140 M€ récupérés par les services de contrôles en 2024
Difficile pour le ministère du Travail d'affirmer que les fraudes et détournements dans le champ de la formation professionnelle augmentent. « Quand on contrôle, on trouve, et comme on contrôle davantage… » En 2024, les SRC ont « récupéré » 140 M€ de fonds indûment versés aux organismes de formation : 85% de cette somme provenant du CPF (compte personnel de formation) et 10% de l'apprentissage. Les 5% restant viennent des PTP (projets de transition professionnelle) et contrats de professionnalisation notamment.
Opco : « Une mission de contrôle perfectible »

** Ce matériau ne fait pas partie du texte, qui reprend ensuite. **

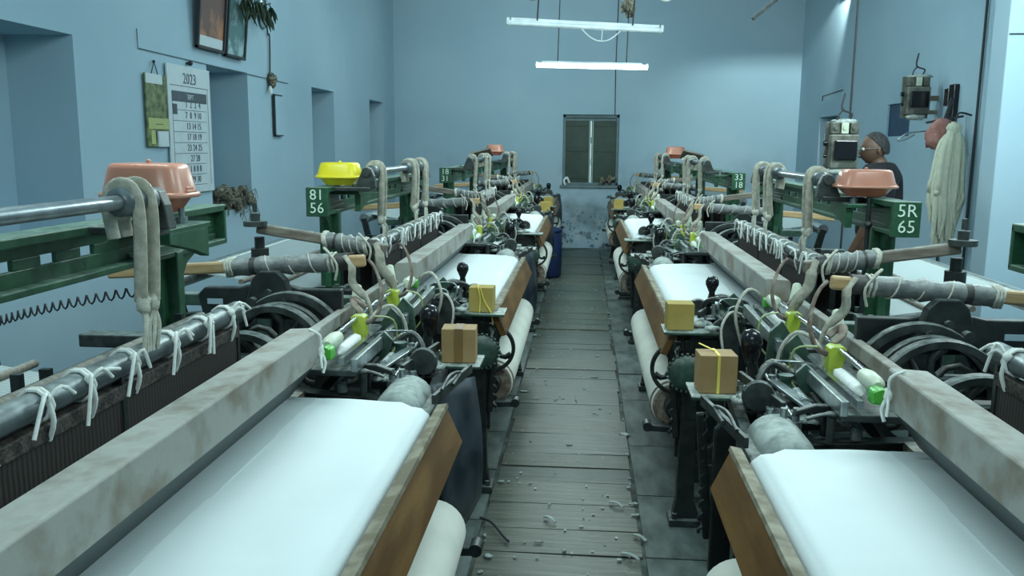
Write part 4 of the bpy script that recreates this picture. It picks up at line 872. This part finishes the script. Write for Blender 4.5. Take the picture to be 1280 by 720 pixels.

D'autre part, à une question posée sur le bilan de la mission de contrôle exercée par les opérateurs de compétences (Opco), le ministère renvoie au rapport de l'Igas qui devait être présenté à Astrid Panosyan-Bouvet le 23 juillet en fin d'après-midi. « Ce point sera au cœur des discussions avec les Opco sur la nouvelle génération de COM (conventions d'objectifs et de moyens). Nous ne connaissons pas encore les conclusions de l'Igas mais ce qui est sûr, c'est que cette mission est perfectible à date », indique l'entourage de la ministre.